■ Problem description
Pictures do not belong in your copy. Repeat all the other data exactly.

■ Given information
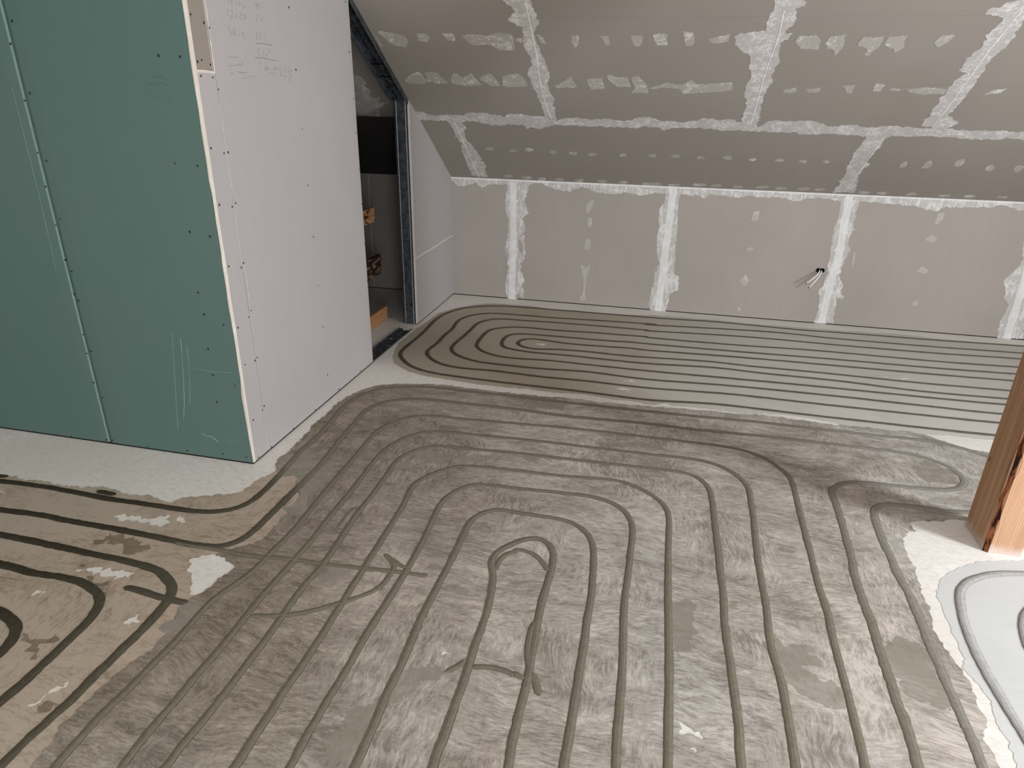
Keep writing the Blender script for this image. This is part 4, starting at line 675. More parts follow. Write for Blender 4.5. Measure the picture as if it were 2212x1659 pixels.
WRITING = [[(2.6696,1.9263),(2.6728,1.9148)],[(2.6839,1.9268),(2.7006,1.9277),(2.6902,1.9189),(2.7013,1.9137)],[(2.726,1.9295),(2.7265,1.9143)],[(2.739,1.931),
(2.75,1.9235),(2.7352,1.9152)],[(2.7593,1.9267),(2.7699,1.9168),(2.7853,1.9174)],[(2.8583,1.9425),(2.8493,1.9232)],[(2.8926,1.9406),(2.8729,1.9361),
(2.8663,1.9274),(2.8856,1.9306),(2.8813,1.9221),(2.8664,1.9182)],[(2.6533,1.8933),(2.6632,1.8922),(2.6603,1.8887),(2.6568,1.8829),(2.658,1.8711),
(2.6531,1.8761)],[(2.6797,1.8929),(2.6931,1.8888),(2.684,1.877),(2.6707,1.8647),(2.6909,1.8711)],[(2.7062,1.8825),(2.718,1.8704)],[(2.7229,1.8819),
(2.7031,1.8701)],[(2.7357,1.891),(2.7503,1.8891),(2.739,1.878),(2.7368,1.8689),(2.7539,1.8682)],[(2.7578,1.8843),(2.7796,1.8842),(2.7684,1.8741),
(2.7617,1.8645)],[(2.764,1.8742),(2.784,1.8752)],[(2.8538,1.8939),(2.8701,1.8943),(2.8605,1.883),(2.8536,1.873),(2.8572,1.8687)],[(2.9024,1.8917),
(2.8956,1.8722)],[(2.6504,1.8323),(2.6606,1.8321)],[(2.6523,1.8314),(2.6534,1.8194),(2.6623,1.8135),(2.6536,1.7951)],[(2.6804,1.8282),(2.6927,1.827),
(2.6856,1.8153),(2.6877,1.8066),(2.6781,1.8103),(2.6798,1.826)],[(2.7029,1.8257),(2.6963,1.8072)],[(2.7159,1.8177),(2.7191,1.8045)],[(2.7342,1.8226),
(2.7512,1.8206),(2.7406,1.8129),(2.7523,1.807),(2.7431,1.796)],[(2.8512,1.8332),(2.8413,1.8007)],[(2.8617,1.8282),(2.8759,1.8281),
(2.8577,1.8007)],[(2.8653,1.8131),(2.8774,1.814)],[(2.8944,1.826),(2.9182,1.8243)],[(2.8966,1.825),(2.9017,1.8158),(2.9074,1.809),
(2.8972,1.7963)],[(2.8241,1.7866),(2.8763,1.7889),(2.9544,1.788)],[(2.8385,1.7686),(2.862,1.7681)],[(2.8406,1.7675),(2.8375,1.7543),(2.8477,1.7477),
(2.8359,1.7375)],[(2.8831,1.7665),(2.8772,1.7408)],[(2.897,1.7528),(2.9002,1.7457),(2.9069,1.7534),(2.9101,1.7462)],[(2.9196,1.7663),(2.9319,1.7658),
(2.9205,1.759),(2.933,1.7597)],[(2.808,1.7277),(2.8348,1.7326),(2.8971,1.7321),(2.9917,1.7267)],[(2.8509,1.7201),(2.8387,1.7087),
(2.845,1.6847)],[(2.8844,1.7193),(2.8773,1.6883),(2.8877,1.6912),(2.8851,1.7009)],[(2.8983,1.7051),(2.8877,1.6912),(2.9024,1.6905),(2.9044,1.6992),
(2.9152,1.6922)],[(2.9536,1.7062),(2.9565,1.6962),(2.9477,1.6909),(2.9683,1.6916),(2.966,1.7042)],[(2.9752,1.6995),(2.9706,1.6905)],[(3.0074,1.7033),
(2.9951,1.6952),(3.0093,1.688),(3.0002,1.6826)],[(3.0259,1.6912),(3.047,1.6893)],[(3.0248,1.686),(3.0432,1.6845)],[(3.0712,1.7006),(3.0781,1.6943),
(3.065,1.6847),(3.0816,1.6853),(3.0978,1.6963),(3.0928,1.6857)],[(2.9106,1.6721),(2.925,1.6801),(2.9283,1.6727),(2.9422,1.6781),(2.9457,1.6707),
(2.9638,1.6712)],[(2.9975,1.6825),(3.01,1.6791),(2.9947,1.6696),(3.016,1.6702)],[(3.0273,1.6732),(3.0199,1.6639),(3.0358,1.663),(3.0457,1.6711),
(3.0519,1.6622)],[(3.071,1.6745),(3.093,1.6738),(3.0854,1.6644),(3.0709,1.6614)],[(3.0631,1.6507),(3.073,1.6456),(3.0809,1.6564),
(3.0621,1.6585)],[(2.6149,1.7215),(2.6429,1.7263),(2.6593,1.7249),(2.6944,1.729)],[(2.6115,1.6911),(2.6354,1.6955),(2.6606,1.6954),(2.683,1.6997),
(2.7002,1.6993),(2.7193,1.7059),(2.7083,1.7147)],[(2.6149,1.6629),(2.6495,1.6675)],[(2.6762,1.6718),(2.6937,1.6724),(2.7105,1.6694),
(2.7402,1.6727)],[(2.6902,1.6489),(2.7241,1.6522),(2.7419,1.6514),(2.7619,1.6591),(2.8038,1.6603)]]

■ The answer
Keep writing the Blender script for this image. This is part 4, starting at line 675. More parts follow. Write for Blender 4.5. Measure the picture as if it were 2212x1659 pixels.
WRITING = [[(2.6696,1.9263),(2.6728,1.9148)],[(2.6839,1.9268),(2.7006,1.9277),(2.6902,1.9189),(2.7013,1.9137)],[(2.726,1.9295),(2.7265,1.9143)],[(2.739,1.931),
(2.75,1.9235),(2.7352,1.9152)],[(2.7593,1.9267),(2.7699,1.9168),(2.7853,1.9174)],[(2.8583,1.9425),(2.8493,1.9232)],[(2.8926,1.9406),(2.8729,1.9361),
(2.8663,1.9274),(2.8856,1.9306),(2.8813,1.9221),(2.8664,1.9182)],[(2.6533,1.8933),(2.6632,1.8922),(2.6603,1.8887),(2.6568,1.8829),(2.658,1.8711),
(2.6531,1.8761)],[(2.6797,1.8929),(2.6931,1.8888),(2.684,1.877),(2.6707,1.8647),(2.6909,1.8711)],[(2.7062,1.8825),(2.718,1.8704)],[(2.7229,1.8819),
(2.7031,1.8701)],[(2.7357,1.891),(2.7503,1.8891),(2.739,1.878),(2.7368,1.8689),(2.7539,1.8682)],[(2.7578,1.8843),(2.7796,1.8842),(2.7684,1.8741),
(2.7617,1.8645)],[(2.764,1.8742),(2.784,1.8752)],[(2.8538,1.8939),(2.8701,1.8943),(2.8605,1.883),(2.8536,1.873),(2.8572,1.8687)],[(2.9024,1.8917),
(2.8956,1.8722)],[(2.6504,1.8323),(2.6606,1.8321)],[(2.6523,1.8314),(2.6534,1.8194),(2.6623,1.8135),(2.6536,1.7951)],[(2.6804,1.8282),(2.6927,1.827),
(2.6856,1.8153),(2.6877,1.8066),(2.6781,1.8103),(2.6798,1.826)],[(2.7029,1.8257),(2.6963,1.8072)],[(2.7159,1.8177),(2.7191,1.8045)],[(2.7342,1.8226),
(2.7512,1.8206),(2.7406,1.8129),(2.7523,1.807),(2.7431,1.796)],[(2.8512,1.8332),(2.8413,1.8007)],[(2.8617,1.8282),(2.8759,1.8281),
(2.8577,1.8007)],[(2.8653,1.8131),(2.8774,1.814)],[(2.8944,1.826),(2.9182,1.8243)],[(2.8966,1.825),(2.9017,1.8158),(2.9074,1.809),
(2.8972,1.7963)],[(2.8241,1.7866),(2.8763,1.7889),(2.9544,1.788)],[(2.8385,1.7686),(2.862,1.7681)],[(2.8406,1.7675),(2.8375,1.7543),(2.8477,1.7477),
(2.8359,1.7375)],[(2.8831,1.7665),(2.8772,1.7408)],[(2.897,1.7528),(2.9002,1.7457),(2.9069,1.7534),(2.9101,1.7462)],[(2.9196,1.7663),(2.9319,1.7658),
(2.9205,1.759),(2.933,1.7597)],[(2.808,1.7277),(2.8348,1.7326),(2.8971,1.7321),(2.9917,1.7267)],[(2.8509,1.7201),(2.8387,1.7087),
(2.845,1.6847)],[(2.8844,1.7193),(2.8773,1.6883),(2.8877,1.6912),(2.8851,1.7009)],[(2.8983,1.7051),(2.8877,1.6912),(2.9024,1.6905),(2.9044,1.6992),
(2.9152,1.6922)],[(2.9536,1.7062),(2.9565,1.6962),(2.9477,1.6909),(2.9683,1.6916),(2.966,1.7042)],[(2.9752,1.6995),(2.9706,1.6905)],[(3.0074,1.7033),
(2.9951,1.6952),(3.0093,1.688),(3.0002,1.6826)],[(3.0259,1.6912),(3.047,1.6893)],[(3.0248,1.686),(3.0432,1.6845)],[(3.0712,1.7006),(3.0781,1.6943),
(3.065,1.6847),(3.0816,1.6853),(3.0978,1.6963),(3.0928,1.6857)],[(2.9106,1.6721),(2.925,1.6801),(2.9283,1.6727),(2.9422,1.6781),(2.9457,1.6707),
(2.9638,1.6712)],[(2.9975,1.6825),(3.01,1.6791),(2.9947,1.6696),(3.016,1.6702)],[(3.0273,1.6732),(3.0199,1.6639),(3.0358,1.663),(3.0457,1.6711),
(3.0519,1.6622)],[(3.071,1.6745),(3.093,1.6738),(3.0854,1.6644),(3.0709,1.6614)],[(3.0631,1.6507),(3.073,1.6456),(3.0809,1.6564),
(3.0621,1.6585)],[(2.6149,1.7215),(2.6429,1.7263),(2.6593,1.7249),(2.6944,1.729)],[(2.6115,1.6911),(2.6354,1.6955),(2.6606,1.6954),(2.683,1.6997),
(2.7002,1.6993),(2.7193,1.7059),(2.7083,1.7147)],[(2.6149,1.6629),(2.6495,1.6675)],[(2.6762,1.6718),(2.6937,1.6724),(2.7105,1.6694),
(2.7402,1.6727)],[(2.6902,1.6489),(2.7241,1.6522),(2.7419,1.6514),(2.7619,1.6591),(2.8038,1.6603)]]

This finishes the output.